- _Data extract_:
--*--

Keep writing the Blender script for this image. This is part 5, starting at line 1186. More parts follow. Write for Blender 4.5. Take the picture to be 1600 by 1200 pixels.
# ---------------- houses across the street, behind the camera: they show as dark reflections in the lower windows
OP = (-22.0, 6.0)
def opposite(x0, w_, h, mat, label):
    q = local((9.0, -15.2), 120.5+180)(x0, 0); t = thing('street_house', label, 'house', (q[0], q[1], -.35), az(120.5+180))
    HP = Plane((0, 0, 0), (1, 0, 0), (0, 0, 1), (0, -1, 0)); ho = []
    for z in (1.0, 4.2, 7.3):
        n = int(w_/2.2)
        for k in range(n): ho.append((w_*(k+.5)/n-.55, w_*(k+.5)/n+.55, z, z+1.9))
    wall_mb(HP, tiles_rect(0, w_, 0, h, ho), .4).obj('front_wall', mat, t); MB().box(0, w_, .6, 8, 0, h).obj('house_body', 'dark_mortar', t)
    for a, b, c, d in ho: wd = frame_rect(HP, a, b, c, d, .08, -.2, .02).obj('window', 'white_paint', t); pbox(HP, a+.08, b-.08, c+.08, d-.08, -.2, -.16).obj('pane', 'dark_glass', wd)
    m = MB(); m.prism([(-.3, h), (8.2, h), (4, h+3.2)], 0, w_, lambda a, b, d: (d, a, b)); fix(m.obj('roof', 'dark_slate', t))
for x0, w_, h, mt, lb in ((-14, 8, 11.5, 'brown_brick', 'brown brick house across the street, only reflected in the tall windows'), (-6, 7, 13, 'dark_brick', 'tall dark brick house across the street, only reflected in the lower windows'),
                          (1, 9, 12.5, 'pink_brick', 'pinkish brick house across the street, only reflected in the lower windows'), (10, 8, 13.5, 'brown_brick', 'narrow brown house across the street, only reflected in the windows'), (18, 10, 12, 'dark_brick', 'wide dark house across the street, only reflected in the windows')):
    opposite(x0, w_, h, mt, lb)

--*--

- _Required task_: Set down the listing above in full, please, exactly as it appears.

- _Response below_:
Keep writing the Blender script for this image. This is part 5, starting at line 1186. More parts follow. Write for Blender 4.5. Take the picture to be 1600 by 1200 pixels.
# ---------------- houses across the street, behind the camera: they show as dark reflections in the lower windows
OP = (-22.0, 6.0)
def opposite(x0, w_, h, mat, label):
    q = local((9.0, -15.2), 120.5+180)(x0, 0); t = thing('street_house', label, 'house', (q[0], q[1], -.35), az(120.5+180))
    HP = Plane((0, 0, 0), (1, 0, 0), (0, 0, 1), (0, -1, 0)); ho = []
    for z in (1.0, 4.2, 7.3):
        n = int(w_/2.2)
        for k in range(n): ho.append((w_*(k+.5)/n-.55, w_*(k+.5)/n+.55, z, z+1.9))
    wall_mb(HP, tiles_rect(0, w_, 0, h, ho), .4).obj('front_wall', mat, t); MB().box(0, w_, .6, 8, 0, h).obj('house_body', 'dark_mortar', t)
    for a, b, c, d in ho: wd = frame_rect(HP, a, b, c, d, .08, -.2, .02).obj('window', 'white_paint', t); pbox(HP, a+.08, b-.08, c+.08, d-.08, -.2, -.16).obj('pane', 'dark_glass', wd)
    m = MB(); m.prism([(-.3, h), (8.2, h), (4, h+3.2)], 0, w_, lambda a, b, d: (d, a, b)); fix(m.obj('roof', 'dark_slate', t))
for x0, w_, h, mt, lb in ((-14, 8, 11.5, 'brown_brick', 'brown brick house across the street, only reflected in the tall windows'), (-6, 7, 13, 'dark_brick', 'tall dark brick house across the street, only reflected in the lower windows'),
                          (1, 9, 12.5, 'pink_brick', 'pinkish brick house across the street, only reflected in the lower windows'), (10, 8, 13.5, 'brown_brick', 'narrow brown house across the street, only reflected in the windows'), (18, 10, 12, 'dark_brick', 'wide dark house across the street, only reflected in the windows')):
    opposite(x0, w_, h, mt, lb)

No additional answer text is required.